Stated problem:
Your task is to repeat the listing exactly.
## START Given material
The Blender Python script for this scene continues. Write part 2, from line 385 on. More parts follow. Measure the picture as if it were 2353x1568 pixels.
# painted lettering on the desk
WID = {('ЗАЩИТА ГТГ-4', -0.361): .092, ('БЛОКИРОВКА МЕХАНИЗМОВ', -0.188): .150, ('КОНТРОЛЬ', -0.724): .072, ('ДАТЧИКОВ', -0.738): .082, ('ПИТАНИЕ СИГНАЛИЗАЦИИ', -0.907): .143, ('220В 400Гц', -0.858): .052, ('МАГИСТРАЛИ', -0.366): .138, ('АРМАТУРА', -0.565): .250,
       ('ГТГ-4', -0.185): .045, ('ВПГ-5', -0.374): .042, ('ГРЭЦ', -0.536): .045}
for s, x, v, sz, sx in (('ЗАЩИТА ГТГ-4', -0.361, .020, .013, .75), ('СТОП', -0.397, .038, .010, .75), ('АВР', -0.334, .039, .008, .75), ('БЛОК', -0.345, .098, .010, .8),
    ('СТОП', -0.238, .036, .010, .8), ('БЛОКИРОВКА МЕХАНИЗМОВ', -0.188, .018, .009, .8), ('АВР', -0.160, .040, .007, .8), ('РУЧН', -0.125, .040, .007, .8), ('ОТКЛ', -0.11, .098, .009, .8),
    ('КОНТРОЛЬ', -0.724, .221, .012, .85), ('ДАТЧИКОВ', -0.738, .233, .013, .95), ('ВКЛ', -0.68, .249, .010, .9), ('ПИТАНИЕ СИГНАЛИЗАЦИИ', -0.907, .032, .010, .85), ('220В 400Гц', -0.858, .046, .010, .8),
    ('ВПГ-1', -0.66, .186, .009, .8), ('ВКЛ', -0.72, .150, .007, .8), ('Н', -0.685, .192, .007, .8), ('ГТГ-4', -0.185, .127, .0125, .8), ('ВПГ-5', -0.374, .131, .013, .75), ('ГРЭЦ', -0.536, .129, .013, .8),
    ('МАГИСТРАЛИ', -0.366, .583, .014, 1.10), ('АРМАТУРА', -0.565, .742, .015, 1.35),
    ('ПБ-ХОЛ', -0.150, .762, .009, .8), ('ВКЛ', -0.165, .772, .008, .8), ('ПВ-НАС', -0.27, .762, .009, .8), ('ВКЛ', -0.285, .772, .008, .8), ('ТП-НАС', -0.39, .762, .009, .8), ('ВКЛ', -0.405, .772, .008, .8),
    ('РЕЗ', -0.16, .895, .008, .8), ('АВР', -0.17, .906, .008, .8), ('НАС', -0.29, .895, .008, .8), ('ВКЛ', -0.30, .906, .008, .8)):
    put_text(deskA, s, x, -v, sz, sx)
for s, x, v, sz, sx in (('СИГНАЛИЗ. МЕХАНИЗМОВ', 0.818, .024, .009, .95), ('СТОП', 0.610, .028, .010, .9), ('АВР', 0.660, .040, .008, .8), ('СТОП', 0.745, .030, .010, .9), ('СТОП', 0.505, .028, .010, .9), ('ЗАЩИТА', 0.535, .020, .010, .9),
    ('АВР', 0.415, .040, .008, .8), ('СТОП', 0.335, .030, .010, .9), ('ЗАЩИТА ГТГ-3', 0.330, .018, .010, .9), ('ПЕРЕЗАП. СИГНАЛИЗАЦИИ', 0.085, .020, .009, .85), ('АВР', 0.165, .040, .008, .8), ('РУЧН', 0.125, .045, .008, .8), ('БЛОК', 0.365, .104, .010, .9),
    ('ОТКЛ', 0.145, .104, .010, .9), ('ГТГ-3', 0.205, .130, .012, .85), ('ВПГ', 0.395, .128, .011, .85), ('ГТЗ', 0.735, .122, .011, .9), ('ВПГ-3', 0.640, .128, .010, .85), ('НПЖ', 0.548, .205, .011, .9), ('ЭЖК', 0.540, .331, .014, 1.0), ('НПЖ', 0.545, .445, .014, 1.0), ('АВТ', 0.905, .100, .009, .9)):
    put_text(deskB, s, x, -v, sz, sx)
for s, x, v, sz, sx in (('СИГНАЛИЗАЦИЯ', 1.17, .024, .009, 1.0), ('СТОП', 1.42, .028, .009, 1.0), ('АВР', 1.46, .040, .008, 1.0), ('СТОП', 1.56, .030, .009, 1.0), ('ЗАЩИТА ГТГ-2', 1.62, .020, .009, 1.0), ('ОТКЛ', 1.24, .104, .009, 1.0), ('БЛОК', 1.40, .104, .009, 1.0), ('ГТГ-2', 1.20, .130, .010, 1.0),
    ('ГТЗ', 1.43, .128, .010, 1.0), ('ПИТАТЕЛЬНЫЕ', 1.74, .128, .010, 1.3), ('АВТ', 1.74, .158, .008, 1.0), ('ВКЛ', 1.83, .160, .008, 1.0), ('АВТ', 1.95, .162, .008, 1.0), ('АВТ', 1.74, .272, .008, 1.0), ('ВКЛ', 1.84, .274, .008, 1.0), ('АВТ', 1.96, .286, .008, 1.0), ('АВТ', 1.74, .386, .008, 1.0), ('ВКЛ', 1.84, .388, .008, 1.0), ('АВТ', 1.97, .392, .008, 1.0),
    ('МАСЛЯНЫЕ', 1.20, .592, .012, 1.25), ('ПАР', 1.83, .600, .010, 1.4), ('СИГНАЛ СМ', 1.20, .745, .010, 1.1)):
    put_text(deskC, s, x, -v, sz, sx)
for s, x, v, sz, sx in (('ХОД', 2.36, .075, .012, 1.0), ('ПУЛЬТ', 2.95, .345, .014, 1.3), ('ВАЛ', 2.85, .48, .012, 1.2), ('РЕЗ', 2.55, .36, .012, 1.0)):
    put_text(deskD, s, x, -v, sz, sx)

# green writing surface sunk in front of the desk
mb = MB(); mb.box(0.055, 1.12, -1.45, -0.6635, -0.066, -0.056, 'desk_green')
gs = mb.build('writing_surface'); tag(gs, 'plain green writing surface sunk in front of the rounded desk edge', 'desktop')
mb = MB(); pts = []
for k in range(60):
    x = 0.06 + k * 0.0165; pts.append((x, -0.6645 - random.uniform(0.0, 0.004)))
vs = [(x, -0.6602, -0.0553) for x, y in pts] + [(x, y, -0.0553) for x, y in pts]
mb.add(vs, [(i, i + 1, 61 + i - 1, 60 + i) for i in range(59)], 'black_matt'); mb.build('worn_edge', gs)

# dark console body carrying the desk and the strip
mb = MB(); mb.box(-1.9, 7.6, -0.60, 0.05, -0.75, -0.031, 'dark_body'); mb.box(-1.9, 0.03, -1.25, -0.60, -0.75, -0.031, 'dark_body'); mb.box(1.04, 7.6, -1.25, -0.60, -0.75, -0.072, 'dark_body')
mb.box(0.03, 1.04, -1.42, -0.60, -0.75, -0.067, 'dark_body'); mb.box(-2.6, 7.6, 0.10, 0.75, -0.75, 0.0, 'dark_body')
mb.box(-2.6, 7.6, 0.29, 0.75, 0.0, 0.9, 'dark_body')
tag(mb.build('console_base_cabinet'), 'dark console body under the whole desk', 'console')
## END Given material
Output for this exercise:
The Blender Python script for this scene continues. Write part 2, from line 385 on. More parts follow. Measure the picture as if it were 2353x1568 pixels.
# painted lettering on the desk
WID = {('ЗАЩИТА ГТГ-4', -0.361): .092, ('БЛОКИРОВКА МЕХАНИЗМОВ', -0.188): .150, ('КОНТРОЛЬ', -0.724): .072, ('ДАТЧИКОВ', -0.738): .082, ('ПИТАНИЕ СИГНАЛИЗАЦИИ', -0.907): .143, ('220В 400Гц', -0.858): .052, ('МАГИСТРАЛИ', -0.366): .138, ('АРМАТУРА', -0.565): .250,
       ('ГТГ-4', -0.185): .045, ('ВПГ-5', -0.374): .042, ('ГРЭЦ', -0.536): .045}
for s, x, v, sz, sx in (('ЗАЩИТА ГТГ-4', -0.361, .020, .013, .75), ('СТОП', -0.397, .038, .010, .75), ('АВР', -0.334, .039, .008, .75), ('БЛОК', -0.345, .098, .010, .8),
    ('СТОП', -0.238, .036, .010, .8), ('БЛОКИРОВКА МЕХАНИЗМОВ', -0.188, .018, .009, .8), ('АВР', -0.160, .040, .007, .8), ('РУЧН', -0.125, .040, .007, .8), ('ОТКЛ', -0.11, .098, .009, .8),
    ('КОНТРОЛЬ', -0.724, .221, .012, .85), ('ДАТЧИКОВ', -0.738, .233, .013, .95), ('ВКЛ', -0.68, .249, .010, .9), ('ПИТАНИЕ СИГНАЛИЗАЦИИ', -0.907, .032, .010, .85), ('220В 400Гц', -0.858, .046, .010, .8),
    ('ВПГ-1', -0.66, .186, .009, .8), ('ВКЛ', -0.72, .150, .007, .8), ('Н', -0.685, .192, .007, .8), ('ГТГ-4', -0.185, .127, .0125, .8), ('ВПГ-5', -0.374, .131, .013, .75), ('ГРЭЦ', -0.536, .129, .013, .8),
    ('МАГИСТРАЛИ', -0.366, .583, .014, 1.10), ('АРМАТУРА', -0.565, .742, .015, 1.35),
    ('ПБ-ХОЛ', -0.150, .762, .009, .8), ('ВКЛ', -0.165, .772, .008, .8), ('ПВ-НАС', -0.27, .762, .009, .8), ('ВКЛ', -0.285, .772, .008, .8), ('ТП-НАС', -0.39, .762, .009, .8), ('ВКЛ', -0.405, .772, .008, .8),
    ('РЕЗ', -0.16, .895, .008, .8), ('АВР', -0.17, .906, .008, .8), ('НАС', -0.29, .895, .008, .8), ('ВКЛ', -0.30, .906, .008, .8)):
    put_text(deskA, s, x, -v, sz, sx)
for s, x, v, sz, sx in (('СИГНАЛИЗ. МЕХАНИЗМОВ', 0.818, .024, .009, .95), ('СТОП', 0.610, .028, .010, .9), ('АВР', 0.660, .040, .008, .8), ('СТОП', 0.745, .030, .010, .9), ('СТОП', 0.505, .028, .010, .9), ('ЗАЩИТА', 0.535, .020, .010, .9),
    ('АВР', 0.415, .040, .008, .8), ('СТОП', 0.335, .030, .010, .9), ('ЗАЩИТА ГТГ-3', 0.330, .018, .010, .9), ('ПЕРЕЗАП. СИГНАЛИЗАЦИИ', 0.085, .020, .009, .85), ('АВР', 0.165, .040, .008, .8), ('РУЧН', 0.125, .045, .008, .8), ('БЛОК', 0.365, .104, .010, .9),
    ('ОТКЛ', 0.145, .104, .010, .9), ('ГТГ-3', 0.205, .130, .012, .85), ('ВПГ', 0.395, .128, .011, .85), ('ГТЗ', 0.735, .122, .011, .9), ('ВПГ-3', 0.640, .128, .010, .85), ('НПЖ', 0.548, .205, .011, .9), ('ЭЖК', 0.540, .331, .014, 1.0), ('НПЖ', 0.545, .445, .014, 1.0), ('АВТ', 0.905, .100, .009, .9)):
    put_text(deskB, s, x, -v, sz, sx)
for s, x, v, sz, sx in (('СИГНАЛИЗАЦИЯ', 1.17, .024, .009, 1.0), ('СТОП', 1.42, .028, .009, 1.0), ('АВР', 1.46, .040, .008, 1.0), ('СТОП', 1.56, .030, .009, 1.0), ('ЗАЩИТА ГТГ-2', 1.62, .020, .009, 1.0), ('ОТКЛ', 1.24, .104, .009, 1.0), ('БЛОК', 1.40, .104, .009, 1.0), ('ГТГ-2', 1.20, .130, .010, 1.0),
    ('ГТЗ', 1.43, .128, .010, 1.0), ('ПИТАТЕЛЬНЫЕ', 1.74, .128, .010, 1.3), ('АВТ', 1.74, .158, .008, 1.0), ('ВКЛ', 1.83, .160, .008, 1.0), ('АВТ', 1.95, .162, .008, 1.0), ('АВТ', 1.74, .272, .008, 1.0), ('ВКЛ', 1.84, .274, .008, 1.0), ('АВТ', 1.96, .286, .008, 1.0), ('АВТ', 1.74, .386, .008, 1.0), ('ВКЛ', 1.84, .388, .008, 1.0), ('АВТ', 1.97, .392, .008, 1.0),
    ('МАСЛЯНЫЕ', 1.20, .592, .012, 1.25), ('ПАР', 1.83, .600, .010, 1.4), ('СИГНАЛ СМ', 1.20, .745, .010, 1.1)):
    put_text(deskC, s, x, -v, sz, sx)
for s, x, v, sz, sx in (('ХОД', 2.36, .075, .012, 1.0), ('ПУЛЬТ', 2.95, .345, .014, 1.3), ('ВАЛ', 2.85, .48, .012, 1.2), ('РЕЗ', 2.55, .36, .012, 1.0)):
    put_text(deskD, s, x, -v, sz, sx)

# green writing surface sunk in front of the desk
mb = MB(); mb.box(0.055, 1.12, -1.45, -0.6635, -0.066, -0.056, 'desk_green')
gs = mb.build('writing_surface'); tag(gs, 'plain green writing surface sunk in front of the rounded desk edge', 'desktop')
mb = MB(); pts = []
for k in range(60):
    x = 0.06 + k * 0.0165; pts.append((x, -0.6645 - random.uniform(0.0, 0.004)))
vs = [(x, -0.6602, -0.0553) for x, y in pts] + [(x, y, -0.0553) for x, y in pts]
mb.add(vs, [(i, i + 1, 61 + i - 1, 60 + i) for i in range(59)], 'black_matt'); mb.build('worn_edge', gs)

# dark console body carrying the desk and the strip
mb = MB(); mb.box(-1.9, 7.6, -0.60, 0.05, -0.75, -0.031, 'dark_body'); mb.box(-1.9, 0.03, -1.25, -0.60, -0.75, -0.031, 'dark_body'); mb.box(1.04, 7.6, -1.25, -0.60, -0.75, -0.072, 'dark_body')
mb.box(0.03, 1.04, -1.42, -0.60, -0.75, -0.067, 'dark_body'); mb.box(-2.6, 7.6, 0.10, 0.75, -0.75, 0.0, 'dark_body')
mb.box(-2.6, 7.6, 0.29, 0.75, 0.0, 0.9, 'dark_body')
tag(mb.build('console_base_cabinet'), 'dark console body under the whole desk', 'console')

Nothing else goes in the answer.